==== Input rows ====

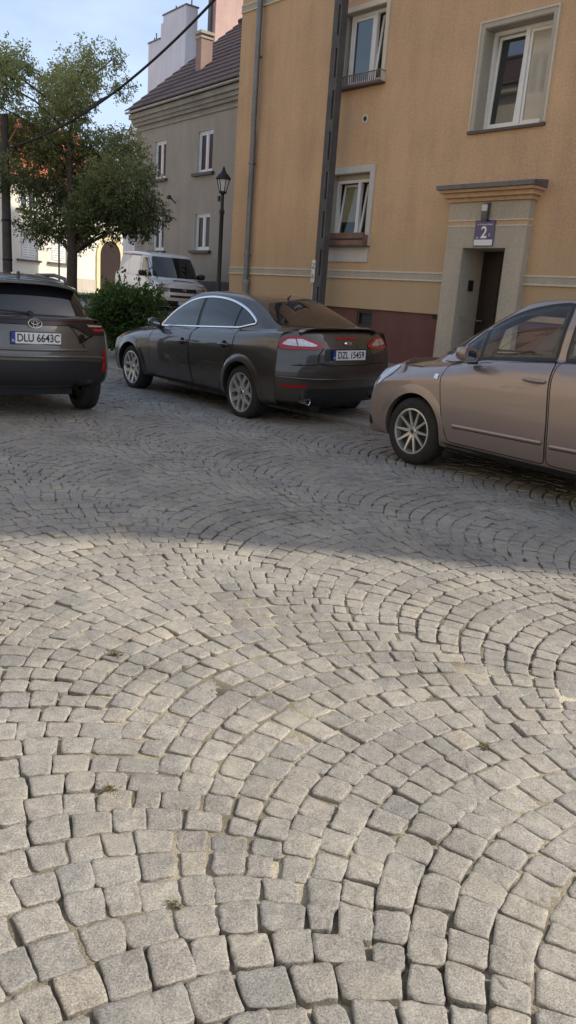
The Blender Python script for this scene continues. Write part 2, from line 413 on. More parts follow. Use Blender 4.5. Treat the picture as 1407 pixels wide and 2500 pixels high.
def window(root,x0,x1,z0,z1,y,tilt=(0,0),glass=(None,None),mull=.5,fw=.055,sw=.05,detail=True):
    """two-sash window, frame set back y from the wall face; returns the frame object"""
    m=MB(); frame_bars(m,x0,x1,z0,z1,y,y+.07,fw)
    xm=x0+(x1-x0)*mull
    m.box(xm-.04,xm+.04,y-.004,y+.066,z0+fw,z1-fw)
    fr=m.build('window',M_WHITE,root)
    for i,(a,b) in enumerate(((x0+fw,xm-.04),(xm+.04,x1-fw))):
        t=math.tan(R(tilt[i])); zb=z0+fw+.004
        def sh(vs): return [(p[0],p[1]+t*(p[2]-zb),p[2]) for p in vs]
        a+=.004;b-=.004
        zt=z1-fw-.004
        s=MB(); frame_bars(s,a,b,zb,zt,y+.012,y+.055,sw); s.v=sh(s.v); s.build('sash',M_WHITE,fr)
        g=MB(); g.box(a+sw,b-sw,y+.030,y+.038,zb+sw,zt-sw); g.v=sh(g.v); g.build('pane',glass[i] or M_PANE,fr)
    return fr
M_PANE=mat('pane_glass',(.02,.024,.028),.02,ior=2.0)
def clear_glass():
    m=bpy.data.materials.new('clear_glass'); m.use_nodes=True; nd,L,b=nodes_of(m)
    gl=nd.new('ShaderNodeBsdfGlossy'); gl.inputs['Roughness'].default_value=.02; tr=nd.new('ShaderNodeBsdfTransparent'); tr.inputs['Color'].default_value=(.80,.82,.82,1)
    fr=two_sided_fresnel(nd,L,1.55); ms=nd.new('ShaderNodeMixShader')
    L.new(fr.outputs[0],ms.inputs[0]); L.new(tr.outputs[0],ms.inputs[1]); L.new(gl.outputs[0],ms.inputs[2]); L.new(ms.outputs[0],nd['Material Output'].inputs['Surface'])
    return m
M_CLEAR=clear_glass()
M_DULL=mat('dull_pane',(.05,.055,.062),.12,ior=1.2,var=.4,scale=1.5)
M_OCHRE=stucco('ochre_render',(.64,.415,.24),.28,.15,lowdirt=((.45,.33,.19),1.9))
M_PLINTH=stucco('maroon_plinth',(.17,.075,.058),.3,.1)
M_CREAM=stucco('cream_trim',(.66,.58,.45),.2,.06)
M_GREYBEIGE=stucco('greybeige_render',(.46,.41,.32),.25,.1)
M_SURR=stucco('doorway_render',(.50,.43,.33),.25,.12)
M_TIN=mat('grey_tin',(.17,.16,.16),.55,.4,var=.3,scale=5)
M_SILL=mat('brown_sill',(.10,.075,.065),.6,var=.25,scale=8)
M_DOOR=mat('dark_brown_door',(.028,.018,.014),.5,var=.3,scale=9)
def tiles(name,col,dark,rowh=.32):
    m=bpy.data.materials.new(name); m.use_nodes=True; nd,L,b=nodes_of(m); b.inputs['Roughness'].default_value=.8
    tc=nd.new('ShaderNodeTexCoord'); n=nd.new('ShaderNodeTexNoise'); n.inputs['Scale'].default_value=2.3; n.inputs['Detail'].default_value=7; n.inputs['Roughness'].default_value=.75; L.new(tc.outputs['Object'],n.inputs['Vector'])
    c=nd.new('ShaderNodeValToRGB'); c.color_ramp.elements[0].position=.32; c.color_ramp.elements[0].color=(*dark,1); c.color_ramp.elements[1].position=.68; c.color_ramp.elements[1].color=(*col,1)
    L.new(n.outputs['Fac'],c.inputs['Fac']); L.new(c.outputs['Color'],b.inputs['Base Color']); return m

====
==== Input rows ====

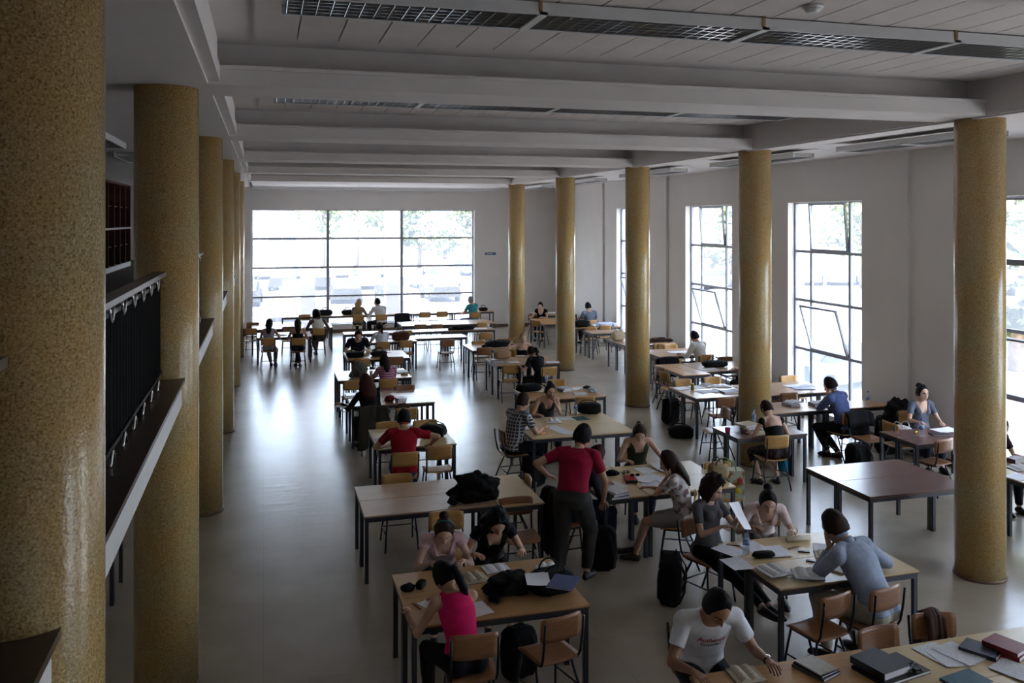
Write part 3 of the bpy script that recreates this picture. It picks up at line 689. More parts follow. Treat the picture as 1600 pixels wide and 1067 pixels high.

====
==== Input rows ====

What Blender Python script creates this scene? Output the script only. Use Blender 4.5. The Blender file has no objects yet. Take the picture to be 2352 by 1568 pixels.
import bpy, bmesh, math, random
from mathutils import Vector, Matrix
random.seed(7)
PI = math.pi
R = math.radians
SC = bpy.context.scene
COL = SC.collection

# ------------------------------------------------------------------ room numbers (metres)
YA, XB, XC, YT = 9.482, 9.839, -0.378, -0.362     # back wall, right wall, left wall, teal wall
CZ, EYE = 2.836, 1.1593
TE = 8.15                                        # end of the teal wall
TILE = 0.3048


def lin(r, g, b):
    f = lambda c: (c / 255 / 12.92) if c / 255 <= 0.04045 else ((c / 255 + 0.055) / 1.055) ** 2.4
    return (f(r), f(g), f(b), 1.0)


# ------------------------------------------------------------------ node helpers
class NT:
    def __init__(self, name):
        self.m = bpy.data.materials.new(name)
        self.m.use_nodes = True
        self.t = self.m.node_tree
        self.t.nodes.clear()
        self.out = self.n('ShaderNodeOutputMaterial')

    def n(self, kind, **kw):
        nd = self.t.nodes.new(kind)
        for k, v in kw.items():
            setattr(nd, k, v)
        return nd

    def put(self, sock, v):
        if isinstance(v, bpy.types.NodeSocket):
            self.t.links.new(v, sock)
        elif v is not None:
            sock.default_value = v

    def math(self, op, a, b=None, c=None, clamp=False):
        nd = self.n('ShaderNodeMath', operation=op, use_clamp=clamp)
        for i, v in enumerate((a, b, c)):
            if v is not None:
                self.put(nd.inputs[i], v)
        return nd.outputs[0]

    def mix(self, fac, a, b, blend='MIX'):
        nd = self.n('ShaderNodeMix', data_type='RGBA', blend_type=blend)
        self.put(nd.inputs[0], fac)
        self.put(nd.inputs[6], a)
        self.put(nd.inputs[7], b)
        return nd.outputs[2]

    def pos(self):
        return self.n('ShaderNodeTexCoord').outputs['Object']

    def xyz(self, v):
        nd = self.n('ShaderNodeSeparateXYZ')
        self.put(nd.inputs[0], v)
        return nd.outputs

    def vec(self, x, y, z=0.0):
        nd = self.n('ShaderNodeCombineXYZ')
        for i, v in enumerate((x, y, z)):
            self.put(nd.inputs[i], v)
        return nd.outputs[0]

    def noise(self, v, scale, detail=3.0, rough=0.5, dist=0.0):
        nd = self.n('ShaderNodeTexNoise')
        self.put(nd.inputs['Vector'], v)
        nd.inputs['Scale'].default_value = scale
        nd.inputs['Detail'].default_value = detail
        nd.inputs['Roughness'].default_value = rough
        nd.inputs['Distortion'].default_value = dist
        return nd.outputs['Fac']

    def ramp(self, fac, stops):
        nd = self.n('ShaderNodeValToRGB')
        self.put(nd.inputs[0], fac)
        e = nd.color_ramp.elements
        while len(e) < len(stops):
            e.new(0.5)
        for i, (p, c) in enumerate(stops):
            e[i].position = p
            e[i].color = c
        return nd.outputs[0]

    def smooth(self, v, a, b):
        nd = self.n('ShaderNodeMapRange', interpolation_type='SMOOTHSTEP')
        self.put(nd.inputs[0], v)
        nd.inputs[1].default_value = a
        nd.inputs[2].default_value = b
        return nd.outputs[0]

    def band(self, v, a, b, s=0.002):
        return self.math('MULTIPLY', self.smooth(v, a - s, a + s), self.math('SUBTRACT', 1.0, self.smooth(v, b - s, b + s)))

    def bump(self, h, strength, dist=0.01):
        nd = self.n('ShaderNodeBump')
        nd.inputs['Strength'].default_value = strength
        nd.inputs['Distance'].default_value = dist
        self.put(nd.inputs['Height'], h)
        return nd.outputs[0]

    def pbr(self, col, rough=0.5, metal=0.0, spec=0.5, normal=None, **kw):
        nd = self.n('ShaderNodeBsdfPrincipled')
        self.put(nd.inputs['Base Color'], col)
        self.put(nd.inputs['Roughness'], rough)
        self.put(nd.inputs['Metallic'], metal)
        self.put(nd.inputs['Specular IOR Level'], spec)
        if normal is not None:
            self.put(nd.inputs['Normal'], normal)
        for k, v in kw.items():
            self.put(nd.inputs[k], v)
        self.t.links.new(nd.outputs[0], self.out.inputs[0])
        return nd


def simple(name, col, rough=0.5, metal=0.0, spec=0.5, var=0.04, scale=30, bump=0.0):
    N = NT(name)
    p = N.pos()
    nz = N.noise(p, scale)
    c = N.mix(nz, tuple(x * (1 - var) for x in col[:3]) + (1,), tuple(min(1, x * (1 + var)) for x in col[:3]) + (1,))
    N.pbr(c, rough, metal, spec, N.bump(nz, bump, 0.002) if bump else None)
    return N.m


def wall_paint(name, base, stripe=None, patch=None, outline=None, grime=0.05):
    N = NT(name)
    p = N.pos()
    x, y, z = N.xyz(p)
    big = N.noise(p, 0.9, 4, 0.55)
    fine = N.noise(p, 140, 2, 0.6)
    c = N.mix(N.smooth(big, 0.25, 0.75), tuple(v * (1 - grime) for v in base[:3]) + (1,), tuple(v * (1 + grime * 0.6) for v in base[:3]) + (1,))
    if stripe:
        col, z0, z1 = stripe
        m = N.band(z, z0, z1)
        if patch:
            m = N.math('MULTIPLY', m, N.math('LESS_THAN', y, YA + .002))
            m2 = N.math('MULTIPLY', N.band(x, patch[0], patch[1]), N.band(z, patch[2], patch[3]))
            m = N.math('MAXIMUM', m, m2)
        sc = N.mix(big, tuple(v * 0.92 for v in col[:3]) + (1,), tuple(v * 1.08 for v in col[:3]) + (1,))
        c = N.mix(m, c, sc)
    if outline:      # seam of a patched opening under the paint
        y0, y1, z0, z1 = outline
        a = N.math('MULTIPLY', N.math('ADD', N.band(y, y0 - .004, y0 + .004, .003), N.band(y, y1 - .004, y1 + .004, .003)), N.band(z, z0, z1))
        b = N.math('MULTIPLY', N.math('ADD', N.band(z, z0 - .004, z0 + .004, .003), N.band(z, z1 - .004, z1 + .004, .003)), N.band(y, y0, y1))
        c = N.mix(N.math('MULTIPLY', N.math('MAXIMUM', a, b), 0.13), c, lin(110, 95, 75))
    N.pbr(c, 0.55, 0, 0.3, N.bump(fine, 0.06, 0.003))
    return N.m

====

__What you are asked to do__:
Count the lines of the data that contain the string "follow", and reply with that number alone.

__Answer for this exercise__:
2